What’s a trend in architecture you wish would die out? 

All of them. Architecture shouldn’t be about styles or trends. We’re not the fashion industry, which has to renew itself twice a year. Our projects take deep consideration and reflection. They reference all the histories we have access to and project into possible futures. We should be designing spaces that last hundreds of years, not just a few decades. If you’re designing to fit into a current or (even worse) a past trend, just stop!

What is one detail of a structure that most people wouldn't notice, but that you always look to for insight? 

There’s a great Instagram feed @sexygutters that I love. I think I’m always trying to find ways to avoid adding gutters to buildings and praying for projects that don’t require them. If I could get one of my projects tagged on @sexygutters, I’d be super excited.

Are there any analog materials you return to in spite of the prevalence of new technologies? 

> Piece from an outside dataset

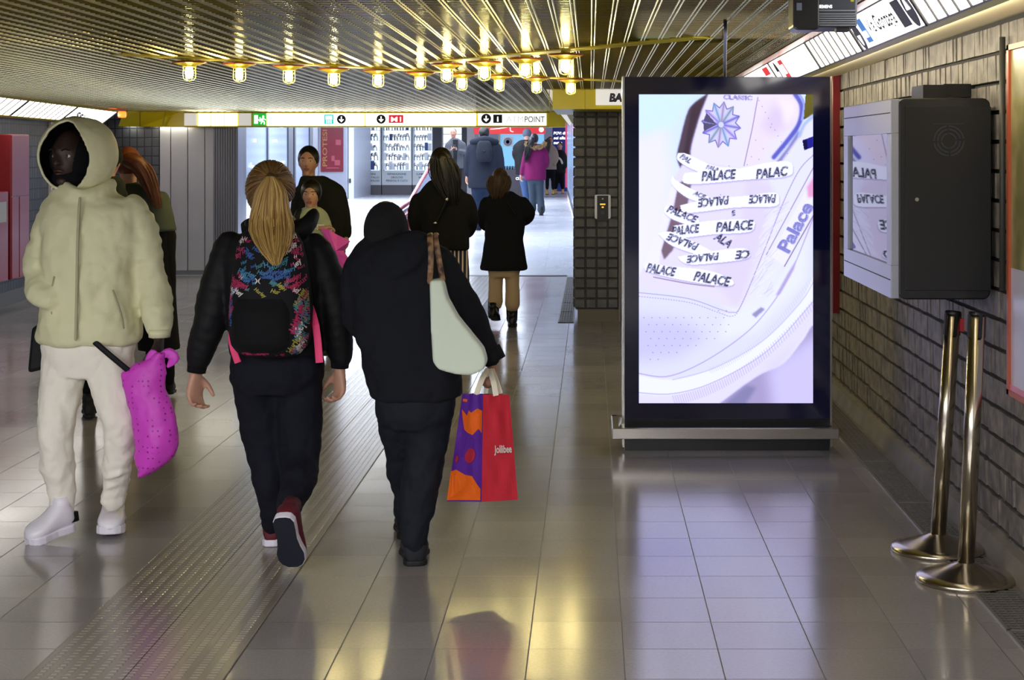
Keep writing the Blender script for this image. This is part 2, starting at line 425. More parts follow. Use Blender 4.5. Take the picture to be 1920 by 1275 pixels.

I embrace all analog materials as a general practice. I sketch by hand, take notes by hand, read physical books, and even still use a Mayline [workstation] at the beginning of a project. I love using basic materials like wood, steel, concrete, brick. I’m never really on the hunt for the latest technological solution to any design challenge. I allow the technology to emerge as necessary throughout a project and even directly challenge the digital to act more human.

What is the most progressive architectural city you’ve visited? 

Amsterdam, for sure (at least in how I understand the term “progressive”). Even the lowliest sidewalk or street sign is designed to a higher standard than most public buildings in the U.S. I’m still generally more impressed by a city like Cairo, where it’s almost impossible to figure out its underlying logics, yet it works beautifully and effortlessly in a frantically chaotic kind of way.

What is your last source of inspiration that surprised you? 

I just started working on a project for a veterans memorial and, at first, I thought about completely rejecting the idea of the American flag altogether. Then I found there’s something really unique and fascinating about all its complex geometries. Now I’m thinking it might be the catalyst for the entire design.